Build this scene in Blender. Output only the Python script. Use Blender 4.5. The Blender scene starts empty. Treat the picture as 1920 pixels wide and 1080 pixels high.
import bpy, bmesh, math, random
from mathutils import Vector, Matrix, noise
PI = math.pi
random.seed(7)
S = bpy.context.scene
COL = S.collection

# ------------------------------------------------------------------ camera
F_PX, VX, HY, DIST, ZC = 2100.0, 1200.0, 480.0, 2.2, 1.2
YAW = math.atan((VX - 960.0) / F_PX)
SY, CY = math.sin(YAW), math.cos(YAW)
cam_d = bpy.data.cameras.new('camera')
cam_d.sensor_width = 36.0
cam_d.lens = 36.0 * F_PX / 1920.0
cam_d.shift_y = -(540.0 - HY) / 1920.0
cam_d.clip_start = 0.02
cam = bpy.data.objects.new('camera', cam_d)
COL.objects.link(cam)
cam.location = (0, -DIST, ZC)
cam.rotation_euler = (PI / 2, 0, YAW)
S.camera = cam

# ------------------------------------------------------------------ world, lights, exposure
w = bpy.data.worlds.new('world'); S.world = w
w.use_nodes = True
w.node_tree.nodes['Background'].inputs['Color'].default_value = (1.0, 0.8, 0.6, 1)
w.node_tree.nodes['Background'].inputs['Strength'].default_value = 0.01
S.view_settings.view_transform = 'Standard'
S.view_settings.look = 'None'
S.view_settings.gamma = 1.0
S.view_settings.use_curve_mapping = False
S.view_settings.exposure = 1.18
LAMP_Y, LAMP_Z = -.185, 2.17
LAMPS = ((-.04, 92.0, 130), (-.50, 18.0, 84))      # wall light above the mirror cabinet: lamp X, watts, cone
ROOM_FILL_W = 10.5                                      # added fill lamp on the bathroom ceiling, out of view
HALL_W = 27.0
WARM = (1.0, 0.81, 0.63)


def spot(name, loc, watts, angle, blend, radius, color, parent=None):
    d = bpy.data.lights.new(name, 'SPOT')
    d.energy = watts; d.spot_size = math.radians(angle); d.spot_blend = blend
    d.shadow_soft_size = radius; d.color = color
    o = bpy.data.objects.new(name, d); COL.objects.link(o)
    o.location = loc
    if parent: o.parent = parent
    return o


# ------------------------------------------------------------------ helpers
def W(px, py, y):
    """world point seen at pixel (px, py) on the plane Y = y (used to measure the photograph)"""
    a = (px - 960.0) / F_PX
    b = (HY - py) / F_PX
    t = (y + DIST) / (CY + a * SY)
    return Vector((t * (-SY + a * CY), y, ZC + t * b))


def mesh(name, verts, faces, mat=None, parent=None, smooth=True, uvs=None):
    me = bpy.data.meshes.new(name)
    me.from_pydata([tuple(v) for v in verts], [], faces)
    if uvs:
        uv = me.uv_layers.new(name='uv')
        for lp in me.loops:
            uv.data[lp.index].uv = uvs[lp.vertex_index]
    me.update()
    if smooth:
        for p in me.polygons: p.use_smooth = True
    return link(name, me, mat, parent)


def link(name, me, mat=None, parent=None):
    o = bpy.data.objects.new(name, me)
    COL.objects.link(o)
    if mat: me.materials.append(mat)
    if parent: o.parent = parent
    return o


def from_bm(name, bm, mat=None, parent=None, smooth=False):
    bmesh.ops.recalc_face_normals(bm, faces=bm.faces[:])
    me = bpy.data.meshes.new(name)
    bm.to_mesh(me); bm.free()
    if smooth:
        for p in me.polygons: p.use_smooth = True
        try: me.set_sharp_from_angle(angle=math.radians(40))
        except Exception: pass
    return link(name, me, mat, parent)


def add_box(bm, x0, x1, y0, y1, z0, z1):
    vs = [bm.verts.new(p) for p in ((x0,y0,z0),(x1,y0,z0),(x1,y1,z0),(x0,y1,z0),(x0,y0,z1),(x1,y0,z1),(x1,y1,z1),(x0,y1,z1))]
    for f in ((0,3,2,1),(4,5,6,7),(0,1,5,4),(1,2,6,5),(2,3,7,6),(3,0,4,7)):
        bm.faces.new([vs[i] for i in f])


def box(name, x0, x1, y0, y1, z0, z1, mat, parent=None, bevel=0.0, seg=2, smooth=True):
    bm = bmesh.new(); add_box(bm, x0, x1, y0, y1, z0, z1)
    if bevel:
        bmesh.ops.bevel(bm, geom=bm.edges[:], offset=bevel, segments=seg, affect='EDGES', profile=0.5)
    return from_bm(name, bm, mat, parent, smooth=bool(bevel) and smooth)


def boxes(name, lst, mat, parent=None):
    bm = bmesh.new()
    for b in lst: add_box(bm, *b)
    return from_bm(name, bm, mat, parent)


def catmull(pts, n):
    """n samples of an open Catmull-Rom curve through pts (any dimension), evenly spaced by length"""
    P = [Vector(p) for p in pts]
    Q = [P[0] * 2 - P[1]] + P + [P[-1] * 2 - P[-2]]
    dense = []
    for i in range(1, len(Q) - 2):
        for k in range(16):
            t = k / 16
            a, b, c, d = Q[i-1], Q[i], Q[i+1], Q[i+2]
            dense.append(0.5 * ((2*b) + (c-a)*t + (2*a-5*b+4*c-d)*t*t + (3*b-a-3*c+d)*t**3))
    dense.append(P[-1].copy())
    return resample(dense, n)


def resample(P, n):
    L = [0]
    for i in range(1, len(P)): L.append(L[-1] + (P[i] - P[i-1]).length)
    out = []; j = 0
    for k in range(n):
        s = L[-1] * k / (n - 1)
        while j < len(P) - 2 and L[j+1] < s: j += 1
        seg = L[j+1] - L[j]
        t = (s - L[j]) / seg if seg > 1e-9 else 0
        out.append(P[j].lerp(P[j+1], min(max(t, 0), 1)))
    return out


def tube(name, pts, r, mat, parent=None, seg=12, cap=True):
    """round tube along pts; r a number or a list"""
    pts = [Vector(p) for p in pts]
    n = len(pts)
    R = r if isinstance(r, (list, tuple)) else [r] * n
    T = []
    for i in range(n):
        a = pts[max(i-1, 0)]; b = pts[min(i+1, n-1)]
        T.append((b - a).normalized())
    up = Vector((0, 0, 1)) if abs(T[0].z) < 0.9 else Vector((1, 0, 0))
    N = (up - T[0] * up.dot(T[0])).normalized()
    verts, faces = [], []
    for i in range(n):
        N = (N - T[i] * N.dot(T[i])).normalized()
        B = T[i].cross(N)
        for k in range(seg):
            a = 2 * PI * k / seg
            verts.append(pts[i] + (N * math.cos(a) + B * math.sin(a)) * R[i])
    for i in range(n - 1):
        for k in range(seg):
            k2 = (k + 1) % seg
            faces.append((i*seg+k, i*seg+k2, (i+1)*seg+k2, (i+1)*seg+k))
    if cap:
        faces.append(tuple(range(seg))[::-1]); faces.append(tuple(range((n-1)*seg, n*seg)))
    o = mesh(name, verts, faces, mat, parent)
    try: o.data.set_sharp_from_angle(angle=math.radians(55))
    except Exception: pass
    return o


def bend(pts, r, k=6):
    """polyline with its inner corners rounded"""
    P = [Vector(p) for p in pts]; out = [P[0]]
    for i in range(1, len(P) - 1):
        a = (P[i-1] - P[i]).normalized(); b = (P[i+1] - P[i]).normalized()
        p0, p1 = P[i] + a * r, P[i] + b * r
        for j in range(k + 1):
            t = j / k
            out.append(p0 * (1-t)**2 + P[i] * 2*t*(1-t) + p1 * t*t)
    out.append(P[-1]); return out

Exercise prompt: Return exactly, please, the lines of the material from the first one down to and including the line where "WARM = (1.0, 0.81, 0.63)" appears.

Answer for this exercise:
Build this scene in Blender. Output only the Python script. Use Blender 4.5. The Blender scene starts empty. Treat the picture as 1920 pixels wide and 1080 pixels high.
import bpy, bmesh, math, random
from mathutils import Vector, Matrix, noise
PI = math.pi
random.seed(7)
S = bpy.context.scene
COL = S.collection

# ------------------------------------------------------------------ camera
F_PX, VX, HY, DIST, ZC = 2100.0, 1200.0, 480.0, 2.2, 1.2
YAW = math.atan((VX - 960.0) / F_PX)
SY, CY = math.sin(YAW), math.cos(YAW)
cam_d = bpy.data.cameras.new('camera')
cam_d.sensor_width = 36.0
cam_d.lens = 36.0 * F_PX / 1920.0
cam_d.shift_y = -(540.0 - HY) / 1920.0
cam_d.clip_start = 0.02
cam = bpy.data.objects.new('camera', cam_d)
COL.objects.link(cam)
cam.location = (0, -DIST, ZC)
cam.rotation_euler = (PI / 2, 0, YAW)
S.camera = cam

# ------------------------------------------------------------------ world, lights, exposure
w = bpy.data.worlds.new('world'); S.world = w
w.use_nodes = True
w.node_tree.nodes['Background'].inputs['Color'].default_value = (1.0, 0.8, 0.6, 1)
w.node_tree.nodes['Background'].inputs['Strength'].default_value = 0.01
S.view_settings.view_transform = 'Standard'
S.view_settings.look = 'None'
S.view_settings.gamma = 1.0
S.view_settings.use_curve_mapping = False
S.view_settings.exposure = 1.18
LAMP_Y, LAMP_Z = -.185, 2.17
LAMPS = ((-.04, 92.0, 130), (-.50, 18.0, 84))      # wall light above the mirror cabinet: lamp X, watts, cone
ROOM_FILL_W = 10.5                                      # added fill lamp on the bathroom ceiling, out of view
HALL_W = 27.0
WARM = (1.0, 0.81, 0.63)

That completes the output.